Tall Tree (new york, ny)
@Tara Just ask your landlord for some money and move. Landlords can't "push" you out. I'm a landlord and we have to follow the law. If that really happened, you can sue and maybe become the landlord yourself! I'm sure you'll charge low rents and support your tenants by working nights. Good luck!
Jerseytime (Montclair, NJ)
@Tall Tree We all bleed for you. If being a landlord is so tough, its time for you to get out of the business. But frankly, you are either a lousy businessman, or are lying. At today's rents, if a NYC landlord cannot make money, there's something wrong. Its not like costs have kept pace with rents.
jrd (ny)
Why all this worry for the income of brokers? Did we make this fuss when manufacturing jobs left the country? Or when wages stagnated for 40 years? Some of us apparently want socialism for some jobs, but not for others, rather like the arguments you hear for private health insurance. American healthcare simply must remain in the hands of corporate America, and continue banking working people, otherwise some other people lose their jobs. Including CEOs with 8 figure compensation.

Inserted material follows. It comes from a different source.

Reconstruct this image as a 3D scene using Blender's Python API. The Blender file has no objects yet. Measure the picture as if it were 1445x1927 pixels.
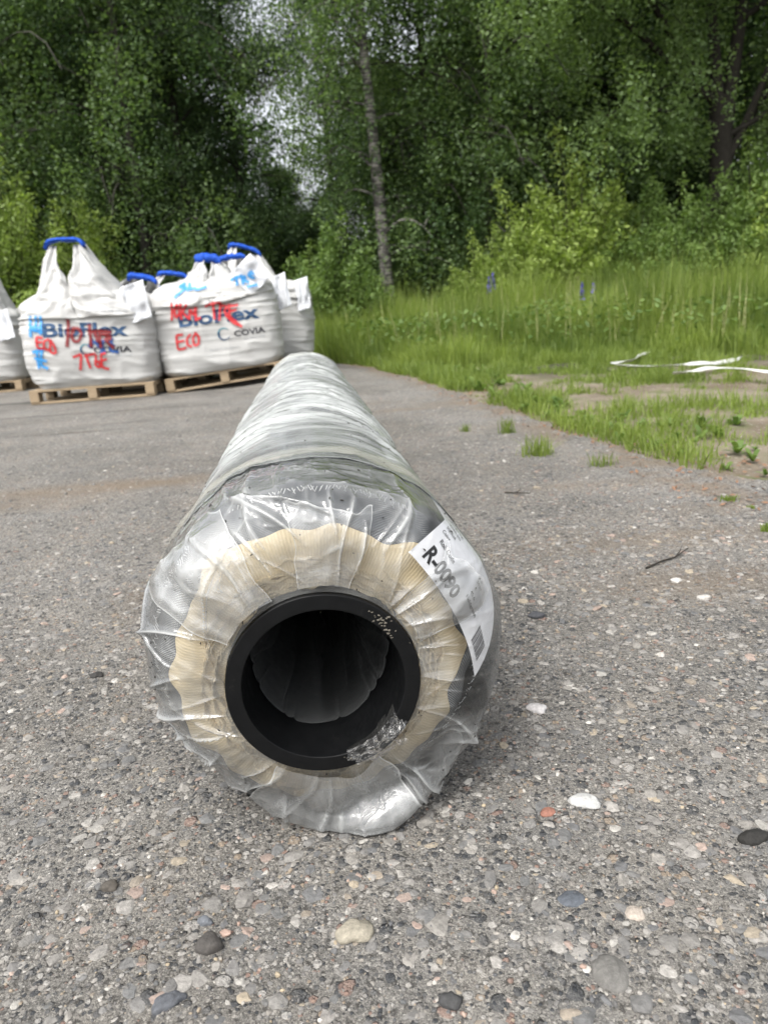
import bpy, bmesh, math, random
import numpy as np
from mathutils import Vector, Matrix
from mathutils.bvhtree import BVHTree
R_ = math.radians
SC = bpy.context.scene
COL = SC.collection

# ------------------------------------------------------------------ camera, sky, sun, exposure
CAM_H, PITCH, ROLL, FPX = 0.66, 15.5, -4.0, 1340.0
cd = bpy.data.cameras.new('camera')
cam = bpy.data.objects.new('camera', cd)
COL.objects.link(cam)
cd.sensor_width = 36.0
cd.lens = FPX / 1927 * 36.0
cd.clip_start, cd.clip_end = 0.02, 2000
cam.location = (0, 0, CAM_H)
CM = (Matrix.Rotation(R_(90 - PITCH), 3, 'X') @ Matrix.Rotation(R_(ROLL), 3, 'Z'))
cam.rotation_euler = CM.to_euler()
cd.dof.use_dof = True
cd.dof.focus_distance = 0.95
cd.dof.aperture_fstop = 6.5
SC.camera = cam

SUN_EL, SUN_AZ = 55.0, 212.0           # compass-like azimuth: light comes from behind-left of the camera
w = bpy.data.worlds.new('World'); SC.world = w; w.use_nodes = True
nt = w.node_tree
bg = nt.nodes['Background']
sky = nt.nodes.new('ShaderNodeTexSky'); sky.sky_type = 'NISHITA'; sky.sun_disc = False
sky.sun_elevation = R_(SUN_EL); sky.sun_rotation = R_(SUN_AZ)
sky.air_density = 1.0; sky.dust_density = 5.0; sky.ozone_density = 1.0
hs = nt.nodes.new('ShaderNodeHueSaturation'); hs.inputs['Saturation'].default_value = 0.22
nt.links.new(sky.outputs[0], hs.inputs['Color']); nt.links.new(hs.outputs[0], bg.inputs['Color'])
bg.inputs['Strength'].default_value = 0.15
ld = bpy.data.lights.new('sun', 'SUN'); ld.energy = 0.9; ld.angle = R_(24); ld.color = (1, .96, .9)
sun = bpy.data.objects.new('sun', ld); COL.objects.link(sun)
a = R_(SUN_AZ)
sdir = Vector((math.sin(a) * math.cos(R_(SUN_EL)), math.cos(a) * math.cos(R_(SUN_EL)), math.sin(R_(SUN_EL))))
sun.rotation_euler = sdir.to_track_quat('Z', 'Y').to_euler()
sun.location = (-6, -8, 18)
SC.view_settings.view_transform = 'Standard'; SC.view_settings.look = 'None'
SC.view_settings.exposure = 1.16; SC.view_settings.gamma = 1
SC.cycles.max_bounces = 8; SC.cycles.transparent_max_bounces = 16
SC.cycles.diffuse_bounces = 3; SC.cycles.glossy_bounces = 3
SC.cycles.caustics_reflective = False; SC.cycles.caustics_refractive = False
SC.cycles.use_denoising = True

# ------------------------------------------------------------------ helpers
CMn = np.array(CM)
def ray(x, y):
    d = CM @ Vector(((x - 722.5) / FPX, -(y - 963.5) / FPX, -1.0))
    return d
def gnd(x, y, z=0.0):                    # a point of the photograph on the level z
    d = ray(x, y); t = (z - CAM_H) / d.z
    return Vector((d.x * t, d.y * t, z))
def at(x, y, Y):                         # a point of the photograph at the distance Y
    d = ray(x, y); t = Y / d.y
    return Vector((d.x * t, Y, CAM_H + d.z * t))

def tag(o, label=None, cat=None, group=None, kind=None):
    if label: o['label'] = label
    if cat: o['category'] = cat
    if group: o['group'] = group
    if kind: o['kind'] = kind
    return o
def empty(name, loc=(0, 0, 0), rz=0.0):
    o = bpy.data.objects.new(name, None); COL.objects.link(o)
    o.location = loc; o.rotation_euler = (0, 0, rz); o.empty_display_size = .1
    return o
def mk(name, V, F, mat=None, parent=None, smooth=True, attrs=None, uv=None):
    """one mesh object from numpy vertices and faces (F: array n x k, or list of arrays / lists)"""
    V = np.asarray(V, dtype=np.float32)
    me = bpy.data.meshes.new(name)
    groups = [np.asarray(F)] if isinstance(F, np.ndarray) else [np.asarray(f) for f in F]
    groups = [g for g in groups if len(g)]
    me.vertices.add(len(V)); me.vertices.foreach_set('co', V.ravel())
    nl = sum(g.size for g in groups); nf = sum(len(g) for g in groups)
    me.loops.add(nl); me.polygons.add(nf)
    vi = np.concatenate([g.ravel() for g in groups]).astype(np.int32)
    tot = np.concatenate([np.full(len(g), g.shape[1]) for g in groups]).astype(np.int32)
    st = np.concatenate([[0], np.cumsum(tot)[:-1]]).astype(np.int32)
    me.loops.foreach_set('vertex_index', vi)
    me.polygons.foreach_set('loop_start', st); me.polygons.foreach_set('loop_total', tot)
    me.polygons.foreach_set('use_smooth', np.full(nf, smooth))
    me.update(calc_edges=True)
    for k, v in (attrs or {}).items():
        v = np.asarray(v, dtype=np.float32)
        if v.ndim == 1:
            at_ = me.attributes.new(k, 'FLOAT', 'POINT'); at_.data.foreach_set('value', v)
        else:
            at_ = me.attributes.new(k, 'FLOAT_COLOR', 'POINT')
            at_.data.foreach_set('color', np.hstack([v, np.ones((len(v), 1), np.float32)]).ravel())
    if uv is not None:
        ul = me.uv_layers.new(name='UVMap')
        ul.data.foreach_set('uv', np.asarray(uv, np.float32)[vi].ravel())
    me.validate()
    if mat: me.materials.append(mat)
    o = bpy.data.objects.new(name, me); COL.objects.link(o)
    if parent: o.parent = parent
    return o
def grid_faces(nu, nv, wrap_u=False):
    """faces of a grid stored as index = iv*nu + iu"""
    iu = np.arange(nu if wrap_u else nu - 1); iv = np.arange(nv - 1)
    U, Vv = np.meshgrid(iu, iv)
    U = U.ravel(); Vv = Vv.ravel(); U2 = (U + 1) % nu
    return np.stack([Vv * nu + U, Vv * nu + U2, (Vv + 1) * nu + U2, (Vv + 1) * nu + U], 1)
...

South Of Albany (Not Indiana)
Not to mention the hype and price inflation chaos strategically created by the brokerage industry. I’m not crying for them either.
Tall Tree (new york, ny)
@jrd It's always been a choice to pay a broker fee. I think it's ludicrous to pay one unless you're getting an amazing deal, but the government should stay away from outlawing tenant paid broker fees. The unintended consequences of higher rents for all are not worth the trade off -- and I'm no fan of brokers.
Craig Karsch (East Coast)
@Tall Tree In the article, the data shows that the trade off is worth it for the renters. The broker provides the landlord with services (listing, vetting, showing, etc), it only makes sense that the landlord should be the one to pay it.